## BEGIN PROVIDED MATERIAL

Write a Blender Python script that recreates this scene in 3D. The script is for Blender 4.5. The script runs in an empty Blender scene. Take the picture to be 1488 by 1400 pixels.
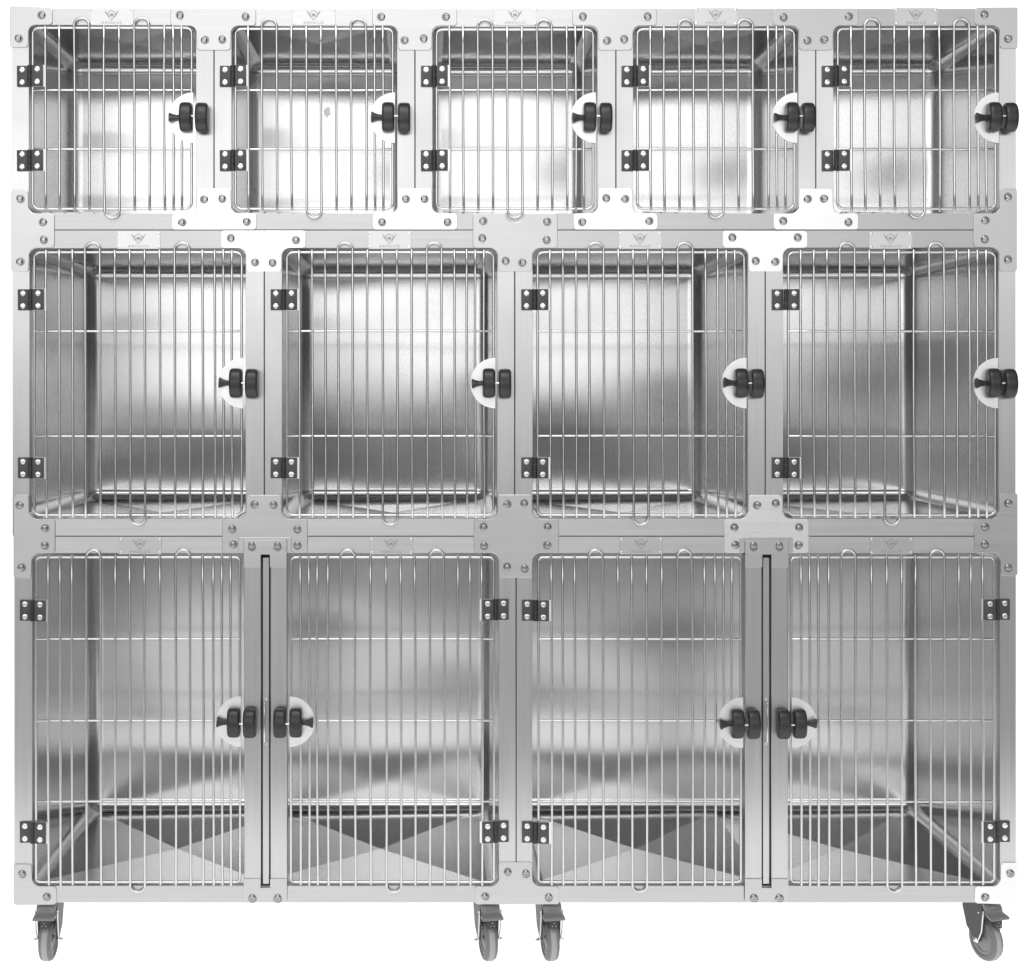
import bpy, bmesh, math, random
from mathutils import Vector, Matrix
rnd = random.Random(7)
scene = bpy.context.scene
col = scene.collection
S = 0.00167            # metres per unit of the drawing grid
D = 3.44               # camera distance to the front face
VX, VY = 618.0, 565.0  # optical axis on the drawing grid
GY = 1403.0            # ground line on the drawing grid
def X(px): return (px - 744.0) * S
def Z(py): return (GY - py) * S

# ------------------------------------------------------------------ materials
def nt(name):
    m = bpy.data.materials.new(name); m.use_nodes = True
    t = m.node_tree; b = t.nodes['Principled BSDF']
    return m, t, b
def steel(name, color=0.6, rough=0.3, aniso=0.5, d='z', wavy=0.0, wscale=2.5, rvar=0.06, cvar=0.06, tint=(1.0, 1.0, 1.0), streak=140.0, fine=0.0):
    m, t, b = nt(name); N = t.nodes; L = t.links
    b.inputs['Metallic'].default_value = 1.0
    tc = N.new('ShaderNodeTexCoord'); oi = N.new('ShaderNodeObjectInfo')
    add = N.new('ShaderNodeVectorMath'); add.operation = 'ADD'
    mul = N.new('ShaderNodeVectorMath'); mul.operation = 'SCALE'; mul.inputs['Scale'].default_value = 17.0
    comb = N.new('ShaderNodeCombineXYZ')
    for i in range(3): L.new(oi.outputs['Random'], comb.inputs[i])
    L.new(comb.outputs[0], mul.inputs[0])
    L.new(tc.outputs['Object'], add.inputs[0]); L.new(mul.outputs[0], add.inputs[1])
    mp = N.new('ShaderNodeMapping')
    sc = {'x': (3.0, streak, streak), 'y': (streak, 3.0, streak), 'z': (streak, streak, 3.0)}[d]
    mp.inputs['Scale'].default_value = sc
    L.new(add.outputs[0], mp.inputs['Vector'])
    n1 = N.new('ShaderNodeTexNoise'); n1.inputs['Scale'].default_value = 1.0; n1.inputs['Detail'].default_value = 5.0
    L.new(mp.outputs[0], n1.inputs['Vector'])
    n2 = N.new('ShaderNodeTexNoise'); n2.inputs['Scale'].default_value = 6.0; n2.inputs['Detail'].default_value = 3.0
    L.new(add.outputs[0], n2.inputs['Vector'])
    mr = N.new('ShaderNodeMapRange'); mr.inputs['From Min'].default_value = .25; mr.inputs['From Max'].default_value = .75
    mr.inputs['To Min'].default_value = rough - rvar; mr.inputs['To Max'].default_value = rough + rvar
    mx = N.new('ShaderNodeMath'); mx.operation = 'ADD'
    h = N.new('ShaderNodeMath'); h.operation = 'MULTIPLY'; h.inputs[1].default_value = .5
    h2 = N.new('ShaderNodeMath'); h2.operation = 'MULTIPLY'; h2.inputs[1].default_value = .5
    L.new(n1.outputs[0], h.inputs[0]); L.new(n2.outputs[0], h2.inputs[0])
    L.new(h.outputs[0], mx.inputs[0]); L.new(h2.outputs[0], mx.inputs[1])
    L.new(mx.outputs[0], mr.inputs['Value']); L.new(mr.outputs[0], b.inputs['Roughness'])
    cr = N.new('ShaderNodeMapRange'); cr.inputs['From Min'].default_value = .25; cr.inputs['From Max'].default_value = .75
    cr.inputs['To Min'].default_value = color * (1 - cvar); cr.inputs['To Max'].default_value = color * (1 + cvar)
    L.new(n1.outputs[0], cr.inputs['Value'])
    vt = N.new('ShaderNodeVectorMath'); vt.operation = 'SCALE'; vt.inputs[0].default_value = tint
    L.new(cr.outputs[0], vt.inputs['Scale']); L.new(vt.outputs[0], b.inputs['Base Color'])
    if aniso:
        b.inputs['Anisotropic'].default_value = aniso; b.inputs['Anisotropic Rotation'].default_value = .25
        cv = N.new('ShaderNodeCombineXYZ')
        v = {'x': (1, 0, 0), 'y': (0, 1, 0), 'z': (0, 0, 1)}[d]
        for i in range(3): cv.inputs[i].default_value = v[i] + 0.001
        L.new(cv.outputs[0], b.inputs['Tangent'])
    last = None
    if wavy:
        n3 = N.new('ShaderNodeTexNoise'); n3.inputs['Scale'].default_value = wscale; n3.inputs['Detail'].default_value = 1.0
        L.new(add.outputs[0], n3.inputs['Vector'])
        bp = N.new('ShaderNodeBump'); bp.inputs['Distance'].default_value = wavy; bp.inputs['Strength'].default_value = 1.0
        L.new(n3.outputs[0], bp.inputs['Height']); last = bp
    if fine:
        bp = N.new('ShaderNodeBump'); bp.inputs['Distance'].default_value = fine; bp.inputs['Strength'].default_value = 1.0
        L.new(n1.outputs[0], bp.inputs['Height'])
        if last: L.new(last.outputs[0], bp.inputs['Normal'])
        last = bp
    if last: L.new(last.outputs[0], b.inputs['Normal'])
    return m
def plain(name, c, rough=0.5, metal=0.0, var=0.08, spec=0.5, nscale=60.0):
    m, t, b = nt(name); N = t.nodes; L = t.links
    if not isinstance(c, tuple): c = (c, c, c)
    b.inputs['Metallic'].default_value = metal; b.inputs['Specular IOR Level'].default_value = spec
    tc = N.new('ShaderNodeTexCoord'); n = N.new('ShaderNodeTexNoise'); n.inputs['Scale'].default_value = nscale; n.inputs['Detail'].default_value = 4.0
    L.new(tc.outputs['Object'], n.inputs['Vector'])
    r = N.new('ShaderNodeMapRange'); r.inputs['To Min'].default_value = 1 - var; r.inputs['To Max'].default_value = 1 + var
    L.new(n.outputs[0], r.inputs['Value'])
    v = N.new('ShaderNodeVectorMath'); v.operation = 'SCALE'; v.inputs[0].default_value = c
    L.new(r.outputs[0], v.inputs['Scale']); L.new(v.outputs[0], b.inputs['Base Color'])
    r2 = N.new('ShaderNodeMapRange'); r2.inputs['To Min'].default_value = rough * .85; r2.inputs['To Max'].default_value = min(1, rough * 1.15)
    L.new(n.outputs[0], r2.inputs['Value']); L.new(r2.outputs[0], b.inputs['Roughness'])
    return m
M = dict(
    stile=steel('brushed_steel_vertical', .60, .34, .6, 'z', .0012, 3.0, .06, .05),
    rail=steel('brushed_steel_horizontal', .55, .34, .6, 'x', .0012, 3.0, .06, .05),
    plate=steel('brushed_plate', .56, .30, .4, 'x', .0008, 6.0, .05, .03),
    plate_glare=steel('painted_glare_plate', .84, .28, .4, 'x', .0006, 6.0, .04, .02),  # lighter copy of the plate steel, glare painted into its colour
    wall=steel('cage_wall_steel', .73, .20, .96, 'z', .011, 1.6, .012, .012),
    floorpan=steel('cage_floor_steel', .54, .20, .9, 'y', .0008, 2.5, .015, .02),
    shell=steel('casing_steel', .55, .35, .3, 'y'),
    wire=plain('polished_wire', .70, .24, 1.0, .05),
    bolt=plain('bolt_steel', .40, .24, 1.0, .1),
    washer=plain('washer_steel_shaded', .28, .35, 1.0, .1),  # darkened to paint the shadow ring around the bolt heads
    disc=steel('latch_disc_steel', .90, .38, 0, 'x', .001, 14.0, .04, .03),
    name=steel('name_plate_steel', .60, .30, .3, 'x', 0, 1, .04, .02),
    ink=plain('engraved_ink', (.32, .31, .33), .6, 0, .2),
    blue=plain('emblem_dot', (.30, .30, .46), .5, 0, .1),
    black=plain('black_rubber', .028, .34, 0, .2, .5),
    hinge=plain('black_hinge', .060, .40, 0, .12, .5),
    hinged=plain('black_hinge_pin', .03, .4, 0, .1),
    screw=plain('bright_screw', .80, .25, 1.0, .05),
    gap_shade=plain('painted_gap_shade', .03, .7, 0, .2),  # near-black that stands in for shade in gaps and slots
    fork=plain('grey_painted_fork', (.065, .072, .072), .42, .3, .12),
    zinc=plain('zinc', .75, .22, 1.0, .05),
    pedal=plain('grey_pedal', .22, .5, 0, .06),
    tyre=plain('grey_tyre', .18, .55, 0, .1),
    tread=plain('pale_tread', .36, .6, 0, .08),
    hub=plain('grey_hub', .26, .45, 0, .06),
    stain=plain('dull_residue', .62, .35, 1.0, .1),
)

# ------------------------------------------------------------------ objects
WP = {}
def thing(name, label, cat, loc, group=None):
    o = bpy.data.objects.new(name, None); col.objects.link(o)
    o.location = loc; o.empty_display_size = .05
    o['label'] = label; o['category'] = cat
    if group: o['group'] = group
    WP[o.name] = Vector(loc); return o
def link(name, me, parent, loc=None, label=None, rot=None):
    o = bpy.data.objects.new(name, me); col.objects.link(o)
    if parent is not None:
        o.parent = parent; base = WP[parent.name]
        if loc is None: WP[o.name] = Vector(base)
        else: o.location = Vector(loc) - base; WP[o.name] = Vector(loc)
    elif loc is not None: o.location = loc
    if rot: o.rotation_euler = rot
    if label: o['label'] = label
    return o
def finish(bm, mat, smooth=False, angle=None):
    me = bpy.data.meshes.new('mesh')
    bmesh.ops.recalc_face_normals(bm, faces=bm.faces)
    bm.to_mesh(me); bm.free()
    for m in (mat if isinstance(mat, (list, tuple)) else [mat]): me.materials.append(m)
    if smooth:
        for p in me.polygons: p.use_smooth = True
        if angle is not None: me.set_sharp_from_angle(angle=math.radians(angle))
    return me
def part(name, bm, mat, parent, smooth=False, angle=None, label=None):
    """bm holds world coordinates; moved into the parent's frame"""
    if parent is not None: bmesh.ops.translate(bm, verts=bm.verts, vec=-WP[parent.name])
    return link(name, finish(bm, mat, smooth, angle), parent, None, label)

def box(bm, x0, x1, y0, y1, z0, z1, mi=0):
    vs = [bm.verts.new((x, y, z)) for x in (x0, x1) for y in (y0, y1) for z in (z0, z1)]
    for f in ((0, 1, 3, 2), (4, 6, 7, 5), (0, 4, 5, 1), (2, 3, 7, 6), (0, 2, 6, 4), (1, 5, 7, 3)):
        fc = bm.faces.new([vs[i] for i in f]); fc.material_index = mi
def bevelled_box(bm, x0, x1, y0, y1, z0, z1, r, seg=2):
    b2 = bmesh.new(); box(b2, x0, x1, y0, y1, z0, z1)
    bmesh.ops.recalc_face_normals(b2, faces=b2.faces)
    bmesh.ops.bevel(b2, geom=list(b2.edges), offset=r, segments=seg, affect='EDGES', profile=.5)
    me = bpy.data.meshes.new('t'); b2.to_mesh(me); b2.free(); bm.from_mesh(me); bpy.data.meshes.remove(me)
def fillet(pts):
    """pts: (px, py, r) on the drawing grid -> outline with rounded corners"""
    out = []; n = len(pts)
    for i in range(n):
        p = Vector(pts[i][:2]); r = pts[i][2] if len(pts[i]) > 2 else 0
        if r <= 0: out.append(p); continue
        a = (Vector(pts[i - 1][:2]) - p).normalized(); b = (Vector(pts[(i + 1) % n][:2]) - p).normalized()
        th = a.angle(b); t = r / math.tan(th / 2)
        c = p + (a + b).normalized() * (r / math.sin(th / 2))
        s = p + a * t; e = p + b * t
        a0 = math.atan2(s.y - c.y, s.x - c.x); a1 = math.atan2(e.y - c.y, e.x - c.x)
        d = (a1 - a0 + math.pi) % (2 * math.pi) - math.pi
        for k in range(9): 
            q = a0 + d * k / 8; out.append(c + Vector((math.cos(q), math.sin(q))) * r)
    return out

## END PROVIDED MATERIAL
## BEGIN PROVIDED MATERIAL

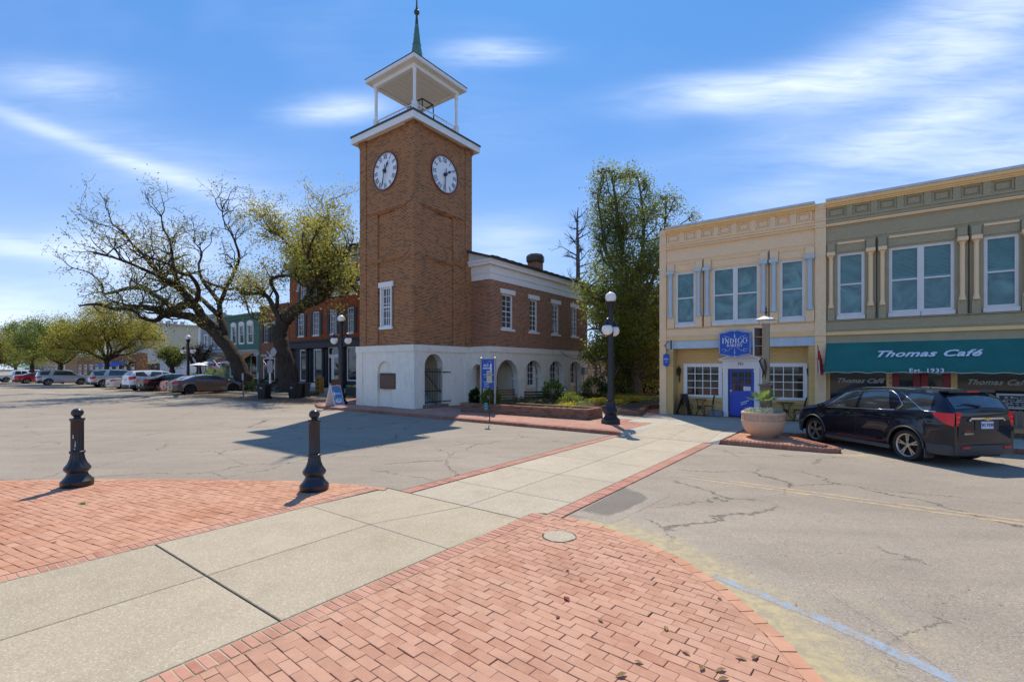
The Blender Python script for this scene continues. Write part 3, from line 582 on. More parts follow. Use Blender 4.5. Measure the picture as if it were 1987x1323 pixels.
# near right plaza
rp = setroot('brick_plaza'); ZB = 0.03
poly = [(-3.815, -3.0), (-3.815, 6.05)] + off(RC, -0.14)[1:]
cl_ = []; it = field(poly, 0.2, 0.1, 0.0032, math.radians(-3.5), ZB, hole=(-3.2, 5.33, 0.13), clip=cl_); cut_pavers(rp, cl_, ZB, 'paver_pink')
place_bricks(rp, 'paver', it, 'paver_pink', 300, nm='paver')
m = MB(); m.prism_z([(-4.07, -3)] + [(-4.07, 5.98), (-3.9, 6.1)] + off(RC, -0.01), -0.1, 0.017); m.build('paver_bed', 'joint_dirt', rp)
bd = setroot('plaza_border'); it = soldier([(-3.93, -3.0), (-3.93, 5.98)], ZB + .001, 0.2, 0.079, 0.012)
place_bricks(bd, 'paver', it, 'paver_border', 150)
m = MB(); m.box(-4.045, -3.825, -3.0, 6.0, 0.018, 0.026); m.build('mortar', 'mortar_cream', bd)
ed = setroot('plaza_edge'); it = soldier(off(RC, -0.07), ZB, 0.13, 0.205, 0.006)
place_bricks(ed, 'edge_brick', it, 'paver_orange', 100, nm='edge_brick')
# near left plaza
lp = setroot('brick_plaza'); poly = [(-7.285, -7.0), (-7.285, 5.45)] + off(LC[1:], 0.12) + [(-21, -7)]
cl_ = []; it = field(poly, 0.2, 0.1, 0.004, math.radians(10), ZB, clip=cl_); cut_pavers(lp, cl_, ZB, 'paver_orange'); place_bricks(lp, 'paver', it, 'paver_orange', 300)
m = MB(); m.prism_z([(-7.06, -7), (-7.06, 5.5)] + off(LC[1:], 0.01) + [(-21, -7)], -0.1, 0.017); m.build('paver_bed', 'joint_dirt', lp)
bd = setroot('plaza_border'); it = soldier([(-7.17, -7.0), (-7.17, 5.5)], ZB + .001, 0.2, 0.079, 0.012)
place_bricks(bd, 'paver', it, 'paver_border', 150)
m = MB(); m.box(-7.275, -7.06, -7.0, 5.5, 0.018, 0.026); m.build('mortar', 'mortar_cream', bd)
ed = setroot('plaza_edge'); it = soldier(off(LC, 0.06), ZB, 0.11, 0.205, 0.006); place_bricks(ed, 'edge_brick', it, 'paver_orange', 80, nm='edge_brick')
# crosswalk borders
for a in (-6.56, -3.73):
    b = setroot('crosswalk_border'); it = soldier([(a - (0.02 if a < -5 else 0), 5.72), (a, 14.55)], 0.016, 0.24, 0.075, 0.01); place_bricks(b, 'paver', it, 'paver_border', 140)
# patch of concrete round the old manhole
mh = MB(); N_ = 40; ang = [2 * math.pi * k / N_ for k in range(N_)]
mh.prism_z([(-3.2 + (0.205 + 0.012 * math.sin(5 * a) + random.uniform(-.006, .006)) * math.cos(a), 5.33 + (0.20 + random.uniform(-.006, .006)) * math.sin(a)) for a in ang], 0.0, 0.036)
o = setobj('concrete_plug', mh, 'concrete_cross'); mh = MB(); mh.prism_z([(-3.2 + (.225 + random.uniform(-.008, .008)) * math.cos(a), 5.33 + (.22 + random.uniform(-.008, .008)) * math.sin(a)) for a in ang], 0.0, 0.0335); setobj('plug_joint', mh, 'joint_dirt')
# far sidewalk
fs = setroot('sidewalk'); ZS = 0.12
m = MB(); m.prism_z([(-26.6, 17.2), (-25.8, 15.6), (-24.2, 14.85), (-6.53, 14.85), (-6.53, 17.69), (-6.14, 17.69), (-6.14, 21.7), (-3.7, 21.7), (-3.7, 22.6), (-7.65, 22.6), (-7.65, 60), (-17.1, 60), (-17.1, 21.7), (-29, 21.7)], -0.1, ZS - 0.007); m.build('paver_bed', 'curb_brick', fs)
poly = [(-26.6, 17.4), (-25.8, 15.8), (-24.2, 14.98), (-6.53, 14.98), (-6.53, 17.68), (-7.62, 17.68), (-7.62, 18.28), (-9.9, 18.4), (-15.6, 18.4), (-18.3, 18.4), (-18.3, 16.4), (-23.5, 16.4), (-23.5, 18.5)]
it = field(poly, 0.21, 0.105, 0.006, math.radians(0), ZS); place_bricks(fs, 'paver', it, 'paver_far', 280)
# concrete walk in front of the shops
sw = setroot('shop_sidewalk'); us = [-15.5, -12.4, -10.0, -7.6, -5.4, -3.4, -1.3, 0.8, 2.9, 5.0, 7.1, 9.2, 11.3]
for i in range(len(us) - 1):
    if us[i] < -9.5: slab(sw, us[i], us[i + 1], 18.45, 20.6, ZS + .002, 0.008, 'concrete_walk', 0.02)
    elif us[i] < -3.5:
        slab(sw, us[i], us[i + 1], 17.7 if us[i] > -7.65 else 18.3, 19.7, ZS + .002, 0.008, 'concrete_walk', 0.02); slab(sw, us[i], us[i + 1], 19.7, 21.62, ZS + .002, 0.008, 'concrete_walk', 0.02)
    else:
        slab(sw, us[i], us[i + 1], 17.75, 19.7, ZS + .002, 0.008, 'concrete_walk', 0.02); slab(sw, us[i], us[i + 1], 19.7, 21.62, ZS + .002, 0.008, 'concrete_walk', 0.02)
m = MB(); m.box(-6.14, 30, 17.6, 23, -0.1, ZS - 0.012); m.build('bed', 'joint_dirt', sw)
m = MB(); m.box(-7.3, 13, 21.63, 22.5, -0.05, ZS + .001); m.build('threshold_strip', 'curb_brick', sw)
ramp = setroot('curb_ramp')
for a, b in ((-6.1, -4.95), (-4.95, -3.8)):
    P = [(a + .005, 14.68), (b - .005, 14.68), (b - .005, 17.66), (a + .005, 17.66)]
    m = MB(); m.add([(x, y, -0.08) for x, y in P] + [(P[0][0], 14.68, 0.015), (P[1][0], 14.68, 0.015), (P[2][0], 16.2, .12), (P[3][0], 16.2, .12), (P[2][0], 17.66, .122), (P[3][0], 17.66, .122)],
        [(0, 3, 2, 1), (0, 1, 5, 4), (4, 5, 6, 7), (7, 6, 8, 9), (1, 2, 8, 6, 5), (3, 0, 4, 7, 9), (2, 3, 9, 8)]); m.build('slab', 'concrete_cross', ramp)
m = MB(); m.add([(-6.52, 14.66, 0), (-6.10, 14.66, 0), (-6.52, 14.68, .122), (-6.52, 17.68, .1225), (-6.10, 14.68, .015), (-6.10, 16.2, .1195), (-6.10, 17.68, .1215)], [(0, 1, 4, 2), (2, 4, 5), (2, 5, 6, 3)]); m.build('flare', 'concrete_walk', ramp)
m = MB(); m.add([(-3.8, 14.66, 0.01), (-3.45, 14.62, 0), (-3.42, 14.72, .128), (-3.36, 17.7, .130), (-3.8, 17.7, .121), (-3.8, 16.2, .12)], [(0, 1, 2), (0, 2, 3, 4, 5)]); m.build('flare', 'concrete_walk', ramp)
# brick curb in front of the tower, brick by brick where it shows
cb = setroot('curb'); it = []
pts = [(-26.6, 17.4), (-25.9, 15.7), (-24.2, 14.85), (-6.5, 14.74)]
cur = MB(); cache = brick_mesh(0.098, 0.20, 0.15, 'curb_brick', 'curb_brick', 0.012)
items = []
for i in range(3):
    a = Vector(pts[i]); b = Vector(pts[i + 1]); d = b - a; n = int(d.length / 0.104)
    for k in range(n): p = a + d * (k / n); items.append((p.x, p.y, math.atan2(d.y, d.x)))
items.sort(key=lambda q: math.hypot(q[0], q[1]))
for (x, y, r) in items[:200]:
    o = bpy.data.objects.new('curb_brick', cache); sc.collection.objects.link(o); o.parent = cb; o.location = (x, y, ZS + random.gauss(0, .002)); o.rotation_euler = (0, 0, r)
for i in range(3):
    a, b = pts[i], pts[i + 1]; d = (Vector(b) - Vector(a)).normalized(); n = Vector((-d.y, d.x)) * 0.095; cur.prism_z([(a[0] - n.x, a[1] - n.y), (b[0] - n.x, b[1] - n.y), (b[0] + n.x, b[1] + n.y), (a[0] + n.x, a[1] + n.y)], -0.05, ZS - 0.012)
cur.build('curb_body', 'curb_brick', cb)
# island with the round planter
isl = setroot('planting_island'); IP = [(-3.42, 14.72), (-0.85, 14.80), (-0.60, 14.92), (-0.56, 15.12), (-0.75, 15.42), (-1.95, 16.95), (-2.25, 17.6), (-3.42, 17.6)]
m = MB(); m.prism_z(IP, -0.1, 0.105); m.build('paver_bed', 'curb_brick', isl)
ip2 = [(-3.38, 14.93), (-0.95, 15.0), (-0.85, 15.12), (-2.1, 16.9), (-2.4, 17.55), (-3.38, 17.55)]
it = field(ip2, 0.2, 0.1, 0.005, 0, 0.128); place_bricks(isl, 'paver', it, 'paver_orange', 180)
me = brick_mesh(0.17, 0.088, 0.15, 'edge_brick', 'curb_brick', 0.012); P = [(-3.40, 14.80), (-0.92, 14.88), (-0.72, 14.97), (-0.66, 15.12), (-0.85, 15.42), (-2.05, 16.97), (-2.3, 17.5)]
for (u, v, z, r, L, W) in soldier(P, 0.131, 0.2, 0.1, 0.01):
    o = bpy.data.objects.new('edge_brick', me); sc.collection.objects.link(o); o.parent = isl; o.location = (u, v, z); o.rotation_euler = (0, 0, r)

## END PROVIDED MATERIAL

OBJECTIVE
Only a number is wanted: how many lines above include "part"?

ANSWER TO THE TASK
2